Dans ce contexte, la qualité des ressources pédagogiques mises à la disposition des enseignants est essentielle ; en particulier, les ressources numériques sont un moyen de compenser les inégalités d'accès aux institutions culturelles. Le ministère de la culture met en exergue le portail de l'histoire des arts sur internet, mais je n'ai pas l'impression qu'il se soit imposé comme une référence auprès des enseignants.

Il reste que les difficultés rencontrées dans la mise en place d'un tel enseignement interdisciplinaire ne doivent pas conduire à une remise en cause globale du projet. Lors des auditions que j'ai menées, tant les syndicats d'enseignants et de personnels de direction que les fédérations de parents d'élèves ont jugé positive la décision de faire de l'histoire des arts un enseignement mobilisant toutes les disciplines.

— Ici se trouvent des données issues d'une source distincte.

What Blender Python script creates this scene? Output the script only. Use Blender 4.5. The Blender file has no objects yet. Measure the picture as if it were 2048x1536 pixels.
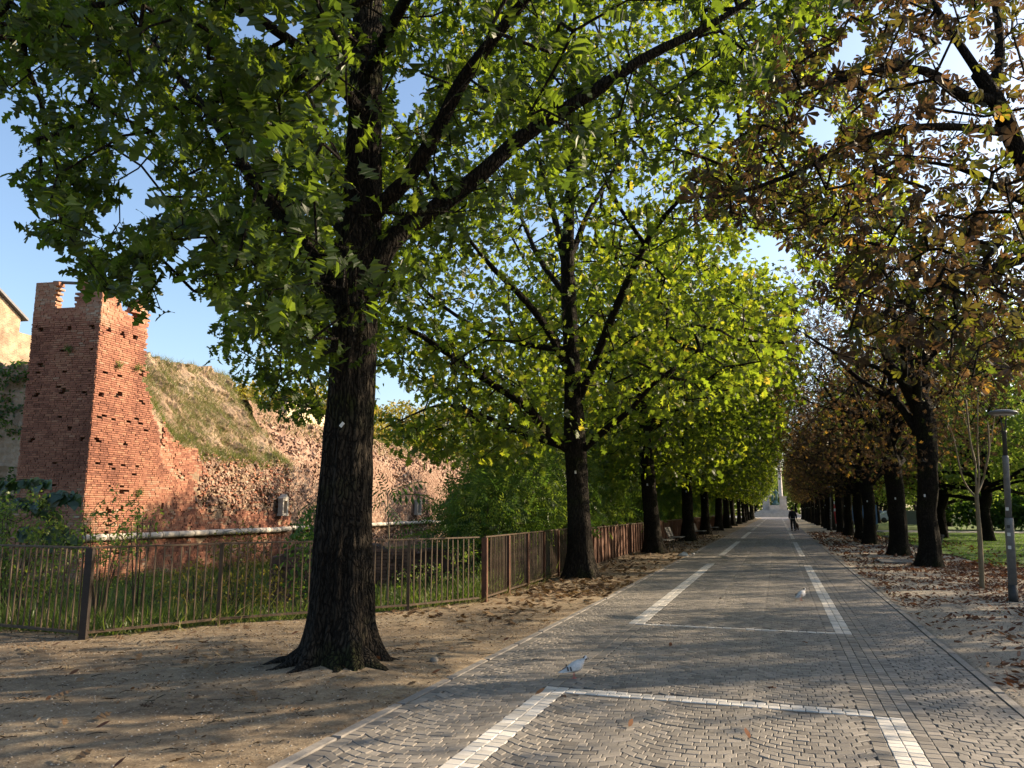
import bpy, math, random
import numpy as np
from mathutils import Vector, Matrix

# ------------------------------------------------------------------ camera, sky, sun, exposure
scene = bpy.context.scene
COL = scene.collection
F_PX, PITCH, YAW, EYE = 1540.0, math.radians(9.29), math.radians(18.8), 1.6
cam_d = bpy.data.cameras.new('camera'); cam = bpy.data.objects.new('camera', cam_d); COL.objects.link(cam)
cam_d.sensor_width = 36.0; cam_d.lens = 36.0 * F_PX / 2048.0
cam_d.clip_start = 0.05; cam_d.clip_end = 3000
cam.location = (0, 0, EYE); cam.rotation_euler = (math.pi / 2 + PITCH, 0, YAW)
scene.camera = cam
SUN_EL, SUN_AZ = math.radians(24.0), math.radians(56.0)      # azimuth measured from the avenue (+Y) towards +X
world = bpy.data.worlds.new('World'); scene.world = world; world.use_nodes = True
wn = world.node_tree.nodes; wl_ = world.node_tree.links
sky = wn.new('ShaderNodeTexSky'); sky.sky_type = 'NISHITA'; sky.sun_disc = False
sky.sun_elevation = SUN_EL; sky.sun_rotation = SUN_AZ
sky.air_density = 1.0; sky.dust_density = 2.0; sky.ozone_density = 1.8
bg = wn['Background']; bg.inputs['Strength'].default_value = 0.105
wl_.new(sky.outputs['Color'], bg.inputs['Color'])
sun_d = bpy.data.lights.new('sun', 'SUN'); sun = bpy.data.objects.new('sun', sun_d); COL.objects.link(sun)
sun_d.energy = 5.0; sun_d.angle = math.radians(0.6); sun_d.color = (1.0, 0.80, 0.56)
SUN_V = Vector((math.sin(SUN_AZ) * math.cos(SUN_EL), math.cos(SUN_AZ) * math.cos(SUN_EL), math.sin(SUN_EL)))
sun.rotation_euler = SUN_V.to_track_quat('Z', 'Y').to_euler(); sun.location = SUN_V * 60
scene.view_settings.view_transform = 'Standard'; scene.view_settings.look = 'None'
scene.view_settings.exposure = 1.5; scene.view_settings.gamma = 1.0
scene.view_settings.use_curve_mapping = False
scene.render.engine = 'CYCLES'
scene.cycles.max_bounces = 8; scene.cycles.transmission_bounces = 6; scene.cycles.diffuse_bounces = 4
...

Pour maintenir cet acquis, tout en facilitant l'appropriation du nouvel enseignement par les enseignants et par les élèves, certains suggèrent de lui consacrer un horaire dédié. Il s'agit d'une base de réflexion intéressante, à condition que cet horaire ne vienne pas s'ajouter à un emploi du temps déjà chargé, et que chaque discipline et chaque enseignant donne un peu de son temps pour l'aménager.

Les réflexions en cours dans le cadre de la concertation sur l'avenir de l'école ne doivent pas éluder ce sujet, et le rapport rendu public au début du mois d'octobre esquisse à cet égard quelques pistes intéressantes.

Je conclus en vous demandant d'émettre un avis favorable à l'adoption des crédits des programmes 131 « Création » et 224 « Transmission des savoirs et démocratisation de la culture ».